Show only lines that include "scene".

** Start **

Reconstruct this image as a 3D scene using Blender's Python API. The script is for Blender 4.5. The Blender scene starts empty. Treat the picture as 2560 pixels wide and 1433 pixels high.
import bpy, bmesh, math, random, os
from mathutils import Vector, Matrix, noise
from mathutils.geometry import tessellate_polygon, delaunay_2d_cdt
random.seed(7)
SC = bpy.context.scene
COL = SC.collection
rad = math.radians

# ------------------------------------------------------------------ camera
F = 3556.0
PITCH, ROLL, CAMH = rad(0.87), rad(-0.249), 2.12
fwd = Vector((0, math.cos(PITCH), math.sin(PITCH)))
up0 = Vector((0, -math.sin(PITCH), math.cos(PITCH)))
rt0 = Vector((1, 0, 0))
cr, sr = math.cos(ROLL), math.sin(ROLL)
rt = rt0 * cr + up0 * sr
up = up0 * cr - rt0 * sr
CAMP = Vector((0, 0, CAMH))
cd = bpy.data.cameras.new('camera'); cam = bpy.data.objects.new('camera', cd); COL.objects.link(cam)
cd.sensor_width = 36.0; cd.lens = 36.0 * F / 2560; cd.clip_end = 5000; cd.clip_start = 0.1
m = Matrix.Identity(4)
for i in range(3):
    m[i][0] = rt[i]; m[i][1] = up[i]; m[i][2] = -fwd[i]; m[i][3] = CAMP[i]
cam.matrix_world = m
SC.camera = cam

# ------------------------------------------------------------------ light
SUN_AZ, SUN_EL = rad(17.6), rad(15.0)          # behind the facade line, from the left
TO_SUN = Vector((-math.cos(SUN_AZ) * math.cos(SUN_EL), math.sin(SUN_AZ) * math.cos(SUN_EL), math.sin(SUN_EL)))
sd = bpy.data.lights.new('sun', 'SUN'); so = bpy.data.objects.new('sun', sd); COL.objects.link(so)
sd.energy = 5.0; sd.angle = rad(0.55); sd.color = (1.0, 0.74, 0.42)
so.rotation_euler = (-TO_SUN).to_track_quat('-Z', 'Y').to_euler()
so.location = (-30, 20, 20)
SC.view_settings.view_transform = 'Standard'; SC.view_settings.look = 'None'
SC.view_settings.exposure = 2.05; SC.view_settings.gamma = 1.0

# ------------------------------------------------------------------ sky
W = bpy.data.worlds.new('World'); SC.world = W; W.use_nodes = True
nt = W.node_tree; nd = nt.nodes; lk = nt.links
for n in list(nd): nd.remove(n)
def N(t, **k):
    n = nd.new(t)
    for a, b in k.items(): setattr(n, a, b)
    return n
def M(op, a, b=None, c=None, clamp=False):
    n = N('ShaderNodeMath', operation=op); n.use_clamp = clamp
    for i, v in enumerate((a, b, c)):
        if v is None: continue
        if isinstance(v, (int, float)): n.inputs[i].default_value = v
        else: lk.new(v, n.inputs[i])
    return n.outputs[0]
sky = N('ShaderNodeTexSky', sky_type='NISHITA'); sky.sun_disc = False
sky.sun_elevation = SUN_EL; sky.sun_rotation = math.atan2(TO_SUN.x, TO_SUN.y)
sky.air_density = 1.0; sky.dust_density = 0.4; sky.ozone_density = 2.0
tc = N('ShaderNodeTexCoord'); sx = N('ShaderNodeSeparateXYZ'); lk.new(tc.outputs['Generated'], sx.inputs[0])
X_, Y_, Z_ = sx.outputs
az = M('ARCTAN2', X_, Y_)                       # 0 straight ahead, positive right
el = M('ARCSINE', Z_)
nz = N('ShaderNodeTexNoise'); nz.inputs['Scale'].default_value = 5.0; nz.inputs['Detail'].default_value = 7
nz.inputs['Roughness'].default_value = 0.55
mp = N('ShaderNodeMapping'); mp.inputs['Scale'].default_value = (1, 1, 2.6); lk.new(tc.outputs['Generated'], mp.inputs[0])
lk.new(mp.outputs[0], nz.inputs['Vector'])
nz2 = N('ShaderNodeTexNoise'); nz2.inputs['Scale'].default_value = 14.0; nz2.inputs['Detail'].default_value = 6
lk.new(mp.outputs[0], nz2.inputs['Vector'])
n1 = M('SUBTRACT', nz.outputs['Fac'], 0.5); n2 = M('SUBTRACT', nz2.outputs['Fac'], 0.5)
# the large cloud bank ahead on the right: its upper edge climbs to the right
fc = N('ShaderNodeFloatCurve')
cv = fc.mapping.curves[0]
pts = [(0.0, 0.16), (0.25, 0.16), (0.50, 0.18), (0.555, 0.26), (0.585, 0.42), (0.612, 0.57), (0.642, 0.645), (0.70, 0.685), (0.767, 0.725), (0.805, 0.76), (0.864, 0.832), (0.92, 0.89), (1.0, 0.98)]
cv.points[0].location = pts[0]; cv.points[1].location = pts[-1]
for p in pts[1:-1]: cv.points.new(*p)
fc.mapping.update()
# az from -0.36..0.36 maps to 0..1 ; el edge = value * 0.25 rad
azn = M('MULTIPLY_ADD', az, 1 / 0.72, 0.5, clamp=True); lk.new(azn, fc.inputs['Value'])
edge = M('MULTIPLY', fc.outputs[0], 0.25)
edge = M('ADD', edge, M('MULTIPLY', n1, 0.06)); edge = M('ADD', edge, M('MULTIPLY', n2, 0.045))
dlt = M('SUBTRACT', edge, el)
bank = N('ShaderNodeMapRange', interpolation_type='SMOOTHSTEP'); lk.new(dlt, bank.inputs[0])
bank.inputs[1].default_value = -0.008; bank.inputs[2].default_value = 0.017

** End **

● **Worked answer**
Reconstruct this image as a 3D scene using Blender's Python API. The script is for Blender 4.5. The Blender scene starts empty. Treat the picture as 2560 pixels wide and 1433 pixels high.
SC = bpy.context.scene